Но вот завершился первый этап прохождения «Бильярда…». Я сдала рукопись перевода в Издательство иностранной литературы. Каринцева, издательский редактор, передала ее внештатной редакторше и переводчице Ревекке Менасьевне Гальпериной203. Амбициозная Гальперина неохотно согласилась редактировать «какую-то» Черную. Взяла на пробу, кажется, 100 страниц (без немецкого текста!). И велела мне прийти к ней, забрать правку. Я взяла 100 страниц домой, посмотрела — и ужаснулась. Мой текст был исчерчен карандашом Гальпериной. Притом правка показалась мне ужасной. Редакторша как бы приподнимала Бёлля, ставила на котурны. Простецкие слова заменяла изысканными. К примеру, «аптечные пузырьки» — «флаконами». Сгоряча я позвонила Гальпериной и сказала, что она, видимо, не понимает прозы Бёлля.
Разгневанная Гальперина заявила в ответ, что мой перевод никуда не годится. Но это еще не главное. Не годится и роман Бёлля. Он напоминает ей… «Доктора Живаго».
В панике я набрала телефон Каринцевой.
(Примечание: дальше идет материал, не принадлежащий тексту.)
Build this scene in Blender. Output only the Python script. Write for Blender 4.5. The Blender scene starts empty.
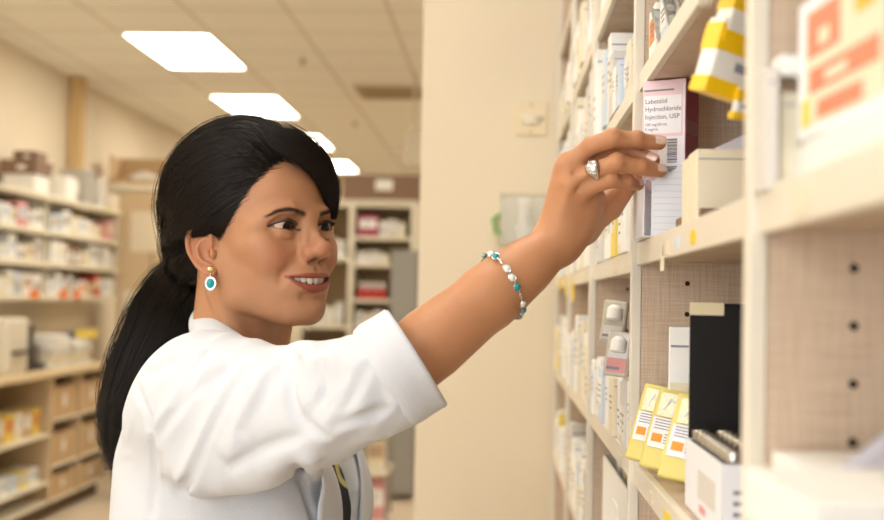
import bpy, bmesh, math, random
import numpy as np
import openvdb
from mathutils import Vector, Matrix
random.seed(7)
sc = bpy.context.scene
col = sc.collection
F = 1228.0
CAMZ = 1.45
# ---------------------------------------------------------------- camera frame
def rx(a): c, s = np.cos(a), np.sin(a); return np.array([[1,0,0],[0,c,-s],[0,s,c]])
def ry(a): c, s = np.cos(a), np.sin(a); return np.array([[c,0,s],[0,1,0],[-s,0,c]])
def rz(a): c, s = np.cos(a), np.sin(a); return np.array([[c,-s,0],[s,c,0],[0,0,1]])
CM = rz(math.atan(58/F)) @ rx(math.atan(40/F)) @ ry(-math.radians(1.1))   # columns: right, forward, up
CP = np.array([0, 0, CAMZ])
def at(x, y, Y):
    """world point seen at pixel (x, y) at world depth Y"""
    d = CM @ np.array([(x-442)/F, 1.0, (260-y)/F])
    return CP + d*(Y/d[1])
def Vv(p): return Vector([float(a) for a in p])
cam_d = bpy.data.cameras.new('camera'); cam = bpy.data.objects.new('camera', cam_d); col.objects.link(cam)
cam_d.sensor_width = 36; cam_d.lens = 36*F/884; cam_d.clip_start = .02; cam_d.clip_end = 100
m4 = Matrix.Identity(4)
for i in range(3):
    m4[i][0] = CM[i, 0]; m4[i][1] = CM[i, 2]; m4[i][2] = -CM[i, 1]; m4[i][3] = CP[i]
cam.matrix_world = m4
sc.camera = cam
cam_d.dof.use_dof = True; cam_d.dof.focus_distance = 1.27; cam_d.dof.aperture_fstop = 4.8
sc.view_settings.view_transform = 'Standard'; sc.view_settings.look = 'None'
sc.view_settings.gamma = 1; sc.view_settings.use_curve_mapping = False
# ---------------------------------------------------------------- materials
MATS = {}
def srgb(c):
    return tuple(((v/255)/12.92 if v/255 <= .04045 else ((v/255+.055)/1.055)**2.4) for v in c)
def mat(name, rgb=(200,200,200), rough=.6, metal=0, noise=0, nscale=30, bump=0, bscale=60, spec=.5, stretch=None, emit=0, alpha=1, trans=0, coat=0, sss=0):
    if name in MATS: return MATS[name]
    m = bpy.data.materials.new(name); m.use_nodes = True
    nt = m.node_tree; b = nt.nodes['Principled BSDF']
    c = srgb(rgb)
    b.inputs['Base Color'].default_value = (*c, 1); b.inputs['Roughness'].default_value = rough
    b.inputs['Metallic'].default_value = metal; b.inputs['Specular IOR Level'].default_value = spec
    b.inputs['Transmission Weight'].default_value = trans; b.inputs['Coat Weight'].default_value = coat
    b.inputs['Alpha'].default_value = alpha
    if sss:
        b.inputs['Subsurface Weight'].default_value = sss; b.inputs['Subsurface Radius'].default_value = (1,.35,.2); b.inputs['Subsurface Scale'].default_value = .006
    if emit:
        b.inputs['Emission Color'].default_value = (*c, 1); b.inputs['Emission Strength'].default_value = emit
    if noise or bump:
        tc = nt.nodes.new('ShaderNodeTexCoord'); mp = nt.nodes.new('ShaderNodeMapping')
        nt.links.new(tc.outputs['Object'], mp.inputs[0])
        if stretch: mp.inputs['Scale'].default_value = stretch
        nz = nt.nodes.new('ShaderNodeTexNoise'); nz.inputs['Scale'].default_value = nscale; nz.inputs['Detail'].default_value = 5
        nt.links.new(mp.outputs[0], nz.inputs[0])
        if noise:
            mx = nt.nodes.new('ShaderNodeMix'); mx.data_type = 'RGBA'
            mx.inputs[6].default_value = (*[v*(1-noise) for v in c], 1); mx.inputs[7].default_value = (*[min(1, v*(1+noise)) for v in c], 1)
            nt.links.new(nz.outputs[0], mx.inputs[0]); nt.links.new(mx.outputs[2], b.inputs['Base Color'])
        if bump:
            n2 = nt.nodes.new('ShaderNodeTexNoise'); n2.inputs['Scale'].default_value = bscale; n2.inputs['Detail'].default_value = 4
            nt.links.new(mp.outputs[0], n2.inputs[0])
            bp = nt.nodes.new('ShaderNodeBump'); bp.inputs['Strength'].default_value = bump; bp.inputs['Distance'].default_value = .002
            nt.links.new(n2.outputs[0], bp.inputs['Height']); nt.links.new(bp.outputs[0], b.inputs['Normal'])
    MATS[name] = m
    return m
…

Вначале Инна Николаевна хихикала, но, как только дело дошло до пастернаковского «Живаго», явно забеспокоилась. И я и она понимали, что, если Гальперина поделится своими размышлениями с друзьями и знакомыми, а их у старой редакторши немало, «Бильярду…» — крышка! Книгу сразу запретят. Не читая. Кому охота издавать роман, похожий на «Доктора Живаго»?